**TASK BRIEF:**
Collect all lines below with the string "picture".
===== SOURCE MATERIAL
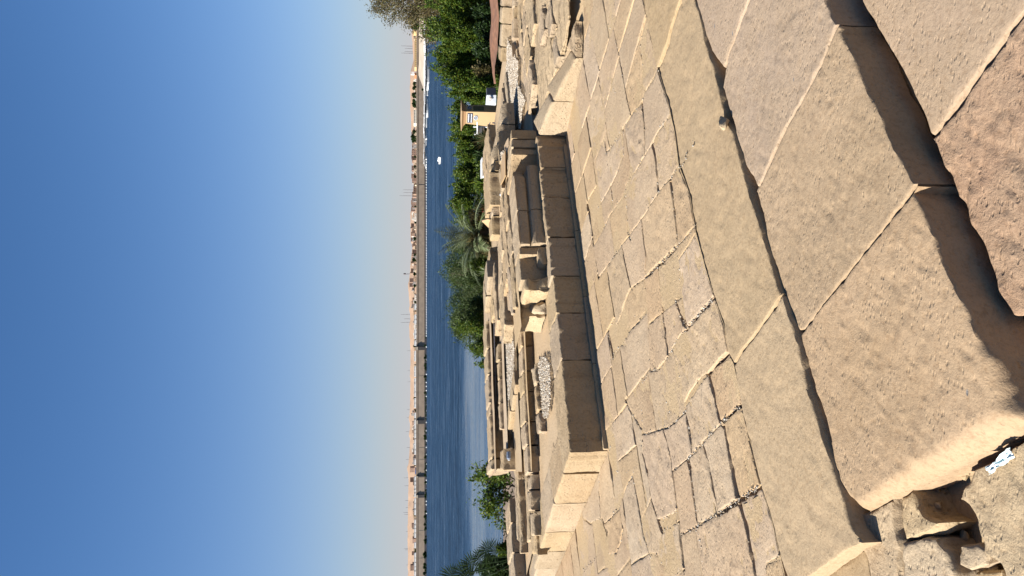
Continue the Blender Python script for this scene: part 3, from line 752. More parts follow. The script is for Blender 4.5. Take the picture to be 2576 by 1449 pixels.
# ------------------------------------------------------------------ low platform: front wall, left wall
plat = empty('low_stone_platform', (W0[0], W0[1], ZG))
tag(plat, 'knee high platform of large worn sandstone blocks with a sharp near corner', 'stone platform')
def pchild(o, par):
    if o is not None: o.parent = par; o.location = o.location - par.location
    return o
def xs(y): return (724.5 - y * S0)       # helper
def s_at(y, z=0.42, px=1400):            # picture row (full size) -> distance along the wall
    best = None
    for s in np.linspace(-0.05, 3.3, 400):
        q = ew(s, 0); v = np.array([q[0], q[1], z - CAMH]); dep = v @ FV; yy = (724.5 - v[0] / dep * FP) / S0
        if best is None or abs(yy - y) < best[0]: best = (abs(yy - y), s)
    return best[1]
js = [s_at(y) for y in (1790, 1417, 1231, 1086, 933, 778, 655)] + [3.30]
js[0] = 0.0
for i in range(len(js) - 1):
    a, b_ = js[i], js[i + 1]
    dep = 0.42 + random.uniform(-0.02, 0.02)
    fr = random.uniform(-0.004, 0.006)
    poly = [ew(a, fr), ew(b_, fr), ew(b_ + random.uniform(-.05, .05), dep), ew(a + (0.0 if i else 0.15), dep)]
    if i == 0: poly = [ew(a, 0), ew(b_, 0), ew(b_, dep), lw(0.36, 0.35), lw(0.36, 0.0)]
    pchild(stone(poly, ZG - 0.05, ZP + random.uniform(-0.004, 0.004), 0.02, 0.010, 0.014, 0.002, 0.014, M['wall'], 'wall_block', None, wall_amp=0.007, pit=0.006, jscale=13), plat)
# thin footing under the front wall
for a, b_ in ((0.02, 0.75), (0.75, 1.4), (1.4, 2.1), (2.1, 2.7), (2.7, 3.15)):
    pchild(stone([ew(a, -0.022), ew(b_, -0.022), ew(b_, 0.05), ew(a, 0.05)], ZG - 0.05, ZG + 0.035, 0.02, 0.01, 0.004, 0.005, 0.002, M['wall'], 'footing_block', None), plat)
lj = [0.36, 0.95, 1.62, 2.13, 2.62, 3.3, 3.9]
for i in range(len(lj) - 1):
    a, b_ = lj[i], lj[i + 1]; h = [0, -0.01, -0.02, -0.03, -0.06, -0.06][i]
    pchild(stone([lw(a), lw(b_), lw(b_, 0.40), lw(a, 0.40)], ZG - 0.05, ZP + h, 0.024, 0.02, 0.012, 0.007, 0.004, M['wall'], 'wall_block', None, wall_amp=0.007, pit=0.006, jscale=13, slits=0.006), plat)

# right side: lit return wall with a sloping top
SB = (0.42 - 0.17) / (7.2 - 6.4); SA = 0.42 - SB * 7.2
def slope(x, y): return np.clip(SA + SB * y, ZG + 0.005, ZP)
lt = [at(*L('f', q)[0], 0.0)[:2] for q in []]
topE = [at(*L('f', (x, y))[0], z)[:2] for x, y, z in ((2140, 549, .42), (2169, 460, .40), (2198, 397, .36), (2231, 315, .28), (2264, 228, .20))]
botE = G(L('f', (2228, 535), (2256, 402), (2285, 286), (2297, 228)), ZG)
for k, (p0, p1, z0_, z1_) in enumerate(((botE[0], botE[1], .42, .33), (botE[1], botE[3], .33, .19))):
    p0 = np.array(p0); p1 = np.array(p1); d = (p1 - p0) / np.linalg.norm(p1 - p0); nrm = np.array([-d[1], d[0]])
    if nrm[1] < 0: nrm = -nrm
    nn_ = np.array([0.62, 0.78]) 
    def zfun(x, y, p0=p0, p1=p1, d=d, z0_=z0_, z1_=z1_):
        t = ((x - p0[0]) * d[0] + (y - p0[1]) * d[1]) / np.linalg.norm(p1 - p0); return z0_ + (z1_ - z0_) * np.clip(t, -0.2, 1.1)
    pchild(stone([tuple(p0), tuple(p1), tuple(p1 + nn_ * 0.22), tuple(p0 + nn_ * 0.30)], ZG - 0.05, (z0_ + z1_) / 2, 0.022, 0.03, 0.012, 0.006, 0.004, M['wall'], 'wall_block', None,
          zf=zfun, wall_amp=0.006, pit=0.003), plat)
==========
**COMPLETE RESPONSE:**
Continue the Blender Python script for this scene: part 3, from line 752. More parts follow. The script is for Blender 4.5. Take the picture to be 2576 by 1449 pixels.
def s_at(y, z=0.42, px=1400):            # picture row (full size) -> distance along the wall